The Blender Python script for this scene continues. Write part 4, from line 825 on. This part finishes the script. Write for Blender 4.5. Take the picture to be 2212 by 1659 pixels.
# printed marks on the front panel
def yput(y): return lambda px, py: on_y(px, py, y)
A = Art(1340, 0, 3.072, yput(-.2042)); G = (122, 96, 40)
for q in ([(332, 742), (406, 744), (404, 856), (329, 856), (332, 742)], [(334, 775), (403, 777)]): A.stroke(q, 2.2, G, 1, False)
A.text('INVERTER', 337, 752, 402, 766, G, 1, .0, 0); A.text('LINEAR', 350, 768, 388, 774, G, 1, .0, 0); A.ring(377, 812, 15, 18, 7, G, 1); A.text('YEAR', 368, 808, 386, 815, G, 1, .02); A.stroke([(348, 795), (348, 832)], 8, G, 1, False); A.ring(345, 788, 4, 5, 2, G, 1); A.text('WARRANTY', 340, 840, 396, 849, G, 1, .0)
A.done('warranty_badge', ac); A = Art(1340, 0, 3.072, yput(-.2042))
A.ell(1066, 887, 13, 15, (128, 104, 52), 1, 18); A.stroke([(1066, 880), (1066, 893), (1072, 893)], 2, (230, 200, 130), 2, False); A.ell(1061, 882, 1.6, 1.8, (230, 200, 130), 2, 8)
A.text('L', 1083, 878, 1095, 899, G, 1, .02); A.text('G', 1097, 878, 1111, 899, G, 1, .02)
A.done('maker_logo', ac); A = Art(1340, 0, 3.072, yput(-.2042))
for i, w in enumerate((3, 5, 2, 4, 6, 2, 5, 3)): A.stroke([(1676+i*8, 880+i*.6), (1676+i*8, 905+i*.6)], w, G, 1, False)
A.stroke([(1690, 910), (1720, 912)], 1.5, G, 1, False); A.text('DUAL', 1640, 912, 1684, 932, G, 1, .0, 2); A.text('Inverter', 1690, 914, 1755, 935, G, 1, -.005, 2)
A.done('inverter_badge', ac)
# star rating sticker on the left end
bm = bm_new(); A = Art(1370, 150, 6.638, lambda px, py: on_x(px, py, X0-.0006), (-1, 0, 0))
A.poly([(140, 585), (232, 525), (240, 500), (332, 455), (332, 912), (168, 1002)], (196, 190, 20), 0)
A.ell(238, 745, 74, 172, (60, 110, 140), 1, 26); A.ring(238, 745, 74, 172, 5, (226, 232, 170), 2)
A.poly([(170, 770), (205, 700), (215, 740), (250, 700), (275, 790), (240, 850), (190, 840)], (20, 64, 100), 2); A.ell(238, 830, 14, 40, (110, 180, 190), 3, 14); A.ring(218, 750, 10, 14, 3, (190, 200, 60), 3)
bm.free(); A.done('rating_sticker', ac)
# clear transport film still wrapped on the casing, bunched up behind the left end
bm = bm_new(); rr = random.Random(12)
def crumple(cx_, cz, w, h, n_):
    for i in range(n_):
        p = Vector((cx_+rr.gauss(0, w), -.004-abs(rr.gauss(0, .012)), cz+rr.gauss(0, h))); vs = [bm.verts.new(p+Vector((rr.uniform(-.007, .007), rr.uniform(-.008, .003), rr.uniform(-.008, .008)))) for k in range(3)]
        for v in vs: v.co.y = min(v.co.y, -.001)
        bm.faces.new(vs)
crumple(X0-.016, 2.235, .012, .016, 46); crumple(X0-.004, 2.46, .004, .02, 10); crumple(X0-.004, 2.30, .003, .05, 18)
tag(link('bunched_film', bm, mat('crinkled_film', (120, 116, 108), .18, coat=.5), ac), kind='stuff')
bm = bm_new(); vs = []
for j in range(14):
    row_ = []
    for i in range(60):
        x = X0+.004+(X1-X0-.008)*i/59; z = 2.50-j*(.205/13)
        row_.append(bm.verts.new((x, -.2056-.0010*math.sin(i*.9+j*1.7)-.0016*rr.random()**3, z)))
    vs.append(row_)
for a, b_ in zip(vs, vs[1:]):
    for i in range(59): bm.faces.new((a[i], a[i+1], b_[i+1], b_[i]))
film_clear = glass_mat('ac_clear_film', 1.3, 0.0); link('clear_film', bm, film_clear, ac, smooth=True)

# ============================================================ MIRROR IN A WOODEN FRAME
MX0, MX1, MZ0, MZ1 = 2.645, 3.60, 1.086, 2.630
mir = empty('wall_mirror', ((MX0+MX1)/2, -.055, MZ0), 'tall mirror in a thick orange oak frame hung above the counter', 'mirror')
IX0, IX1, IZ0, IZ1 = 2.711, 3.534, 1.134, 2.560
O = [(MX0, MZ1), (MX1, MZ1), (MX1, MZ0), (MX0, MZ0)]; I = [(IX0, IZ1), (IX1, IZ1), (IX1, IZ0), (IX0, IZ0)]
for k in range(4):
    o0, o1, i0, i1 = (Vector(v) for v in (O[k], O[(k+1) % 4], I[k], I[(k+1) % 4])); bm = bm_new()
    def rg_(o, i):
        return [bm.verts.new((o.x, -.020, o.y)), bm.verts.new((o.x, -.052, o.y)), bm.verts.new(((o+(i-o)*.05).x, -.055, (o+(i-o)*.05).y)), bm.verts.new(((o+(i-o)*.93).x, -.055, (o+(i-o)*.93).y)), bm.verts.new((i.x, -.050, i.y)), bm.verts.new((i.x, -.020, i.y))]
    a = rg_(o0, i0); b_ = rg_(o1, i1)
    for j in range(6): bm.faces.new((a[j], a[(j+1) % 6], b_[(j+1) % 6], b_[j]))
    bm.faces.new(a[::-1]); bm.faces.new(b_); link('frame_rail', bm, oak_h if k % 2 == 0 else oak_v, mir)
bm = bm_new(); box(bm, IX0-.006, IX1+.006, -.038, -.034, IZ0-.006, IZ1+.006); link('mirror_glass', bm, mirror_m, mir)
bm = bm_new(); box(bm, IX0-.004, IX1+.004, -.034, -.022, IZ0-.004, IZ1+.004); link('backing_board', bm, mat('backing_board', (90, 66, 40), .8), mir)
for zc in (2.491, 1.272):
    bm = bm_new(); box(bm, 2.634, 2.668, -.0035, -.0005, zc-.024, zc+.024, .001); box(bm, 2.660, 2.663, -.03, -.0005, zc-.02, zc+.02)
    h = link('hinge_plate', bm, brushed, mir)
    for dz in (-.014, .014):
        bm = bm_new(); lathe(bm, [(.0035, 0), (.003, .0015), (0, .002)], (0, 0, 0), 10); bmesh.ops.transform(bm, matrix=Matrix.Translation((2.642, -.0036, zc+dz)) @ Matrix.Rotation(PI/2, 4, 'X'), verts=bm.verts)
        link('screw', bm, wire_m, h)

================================

_Direction_
The listing above must be transcribed exactly, line by line.

_Worked solution_
The Blender Python script for this scene continues. Write part 4, from line 825 on. This part finishes the script. Write for Blender 4.5. Take the picture to be 2212 by 1659 pixels.
# printed marks on the front panel
def yput(y): return lambda px, py: on_y(px, py, y)
A = Art(1340, 0, 3.072, yput(-.2042)); G = (122, 96, 40)
for q in ([(332, 742), (406, 744), (404, 856), (329, 856), (332, 742)], [(334, 775), (403, 777)]): A.stroke(q, 2.2, G, 1, False)
A.text('INVERTER', 337, 752, 402, 766, G, 1, .0, 0); A.text('LINEAR', 350, 768, 388, 774, G, 1, .0, 0); A.ring(377, 812, 15, 18, 7, G, 1); A.text('YEAR', 368, 808, 386, 815, G, 1, .02); A.stroke([(348, 795), (348, 832)], 8, G, 1, False); A.ring(345, 788, 4, 5, 2, G, 1); A.text('WARRANTY', 340, 840, 396, 849, G, 1, .0)
A.done('warranty_badge', ac); A = Art(1340, 0, 3.072, yput(-.2042))
A.ell(1066, 887, 13, 15, (128, 104, 52), 1, 18); A.stroke([(1066, 880), (1066, 893), (1072, 893)], 2, (230, 200, 130), 2, False); A.ell(1061, 882, 1.6, 1.8, (230, 200, 130), 2, 8)
A.text('L', 1083, 878, 1095, 899, G, 1, .02); A.text('G', 1097, 878, 1111, 899, G, 1, .02)
A.done('maker_logo', ac); A = Art(1340, 0, 3.072, yput(-.2042))
for i, w in enumerate((3, 5, 2, 4, 6, 2, 5, 3)): A.stroke([(1676+i*8, 880+i*.6), (1676+i*8, 905+i*.6)], w, G, 1, False)
A.stroke([(1690, 910), (1720, 912)], 1.5, G, 1, False); A.text('DUAL', 1640, 912, 1684, 932, G, 1, .0, 2); A.text('Inverter', 1690, 914, 1755, 935, G, 1, -.005, 2)
A.done('inverter_badge', ac)
# star rating sticker on the left end
bm = bm_new(); A = Art(1370, 150, 6.638, lambda px, py: on_x(px, py, X0-.0006), (-1, 0, 0))
A.poly([(140, 585), (232, 525), (240, 500), (332, 455), (332, 912), (168, 1002)], (196, 190, 20), 0)
A.ell(238, 745, 74, 172, (60, 110, 140), 1, 26); A.ring(238, 745, 74, 172, 5, (226, 232, 170), 2)
A.poly([(170, 770), (205, 700), (215, 740), (250, 700), (275, 790), (240, 850), (190, 840)], (20, 64, 100), 2); A.ell(238, 830, 14, 40, (110, 180, 190), 3, 14); A.ring(218, 750, 10, 14, 3, (190, 200, 60), 3)
bm.free(); A.done('rating_sticker', ac)
# clear transport film still wrapped on the casing, bunched up behind the left end
bm = bm_new(); rr = random.Random(12)
def crumple(cx_, cz, w, h, n_):
    for i in range(n_):
        p = Vector((cx_+rr.gauss(0, w), -.004-abs(rr.gauss(0, .012)), cz+rr.gauss(0, h))); vs = [bm.verts.new(p+Vector((rr.uniform(-.007, .007), rr.uniform(-.008, .003), rr.uniform(-.008, .008)))) for k in range(3)]
        for v in vs: v.co.y = min(v.co.y, -.001)
        bm.faces.new(vs)
crumple(X0-.016, 2.235, .012, .016, 46); crumple(X0-.004, 2.46, .004, .02, 10); crumple(X0-.004, 2.30, .003, .05, 18)
tag(link('bunched_film', bm, mat('crinkled_film', (120, 116, 108), .18, coat=.5), ac), kind='stuff')
bm = bm_new(); vs = []
for j in range(14):
    row_ = []
    for i in range(60):
        x = X0+.004+(X1-X0-.008)*i/59; z = 2.50-j*(.205/13)
        row_.append(bm.verts.new((x, -.2056-.0010*math.sin(i*.9+j*1.7)-.0016*rr.random()**3, z)))
    vs.append(row_)
for a, b_ in zip(vs, vs[1:]):
    for i in range(59): bm.faces.new((a[i], a[i+1], b_[i+1], b_[i]))
film_clear = glass_mat('ac_clear_film', 1.3, 0.0); link('clear_film', bm, film_clear, ac, smooth=True)

# ============================================================ MIRROR IN A WOODEN FRAME
MX0, MX1, MZ0, MZ1 = 2.645, 3.60, 1.086, 2.630
mir = empty('wall_mirror', ((MX0+MX1)/2, -.055, MZ0), 'tall mirror in a thick orange oak frame hung above the counter', 'mirror')
IX0, IX1, IZ0, IZ1 = 2.711, 3.534, 1.134, 2.560
O = [(MX0, MZ1), (MX1, MZ1), (MX1, MZ0), (MX0, MZ0)]; I = [(IX0, IZ1), (IX1, IZ1), (IX1, IZ0), (IX0, IZ0)]
for k in range(4):
    o0, o1, i0, i1 = (Vector(v) for v in (O[k], O[(k+1) % 4], I[k], I[(k+1) % 4])); bm = bm_new()
    def rg_(o, i):
        return [bm.verts.new((o.x, -.020, o.y)), bm.verts.new((o.x, -.052, o.y)), bm.verts.new(((o+(i-o)*.05).x, -.055, (o+(i-o)*.05).y)), bm.verts.new(((o+(i-o)*.93).x, -.055, (o+(i-o)*.93).y)), bm.verts.new((i.x, -.050, i.y)), bm.verts.new((i.x, -.020, i.y))]
    a = rg_(o0, i0); b_ = rg_(o1, i1)
    for j in range(6): bm.faces.new((a[j], a[(j+1) % 6], b_[(j+1) % 6], b_[j]))
    bm.faces.new(a[::-1]); bm.faces.new(b_); link('frame_rail', bm, oak_h if k % 2 == 0 else oak_v, mir)
bm = bm_new(); box(bm, IX0-.006, IX1+.006, -.038, -.034, IZ0-.006, IZ1+.006); link('mirror_glass', bm, mirror_m, mir)
bm = bm_new(); box(bm, IX0-.004, IX1+.004, -.034, -.022, IZ0-.004, IZ1+.004); link('backing_board', bm, mat('backing_board', (90, 66, 40), .8), mir)
for zc in (2.491, 1.272):
    bm = bm_new(); box(bm, 2.634, 2.668, -.0035, -.0005, zc-.024, zc+.024, .001); box(bm, 2.660, 2.663, -.03, -.0005, zc-.02, zc+.02)
    h = link('hinge_plate', bm, brushed, mir)
    for dz in (-.014, .014):
        bm = bm_new(); lathe(bm, [(.0035, 0), (.003, .0015), (0, .002)], (0, 0, 0), 10); bmesh.ops.transform(bm, matrix=Matrix.Translation((2.642, -.0036, zc+dz)) @ Matrix.Rotation(PI/2, 4, 'X'), verts=bm.verts)
        link('screw', bm, wire_m, h)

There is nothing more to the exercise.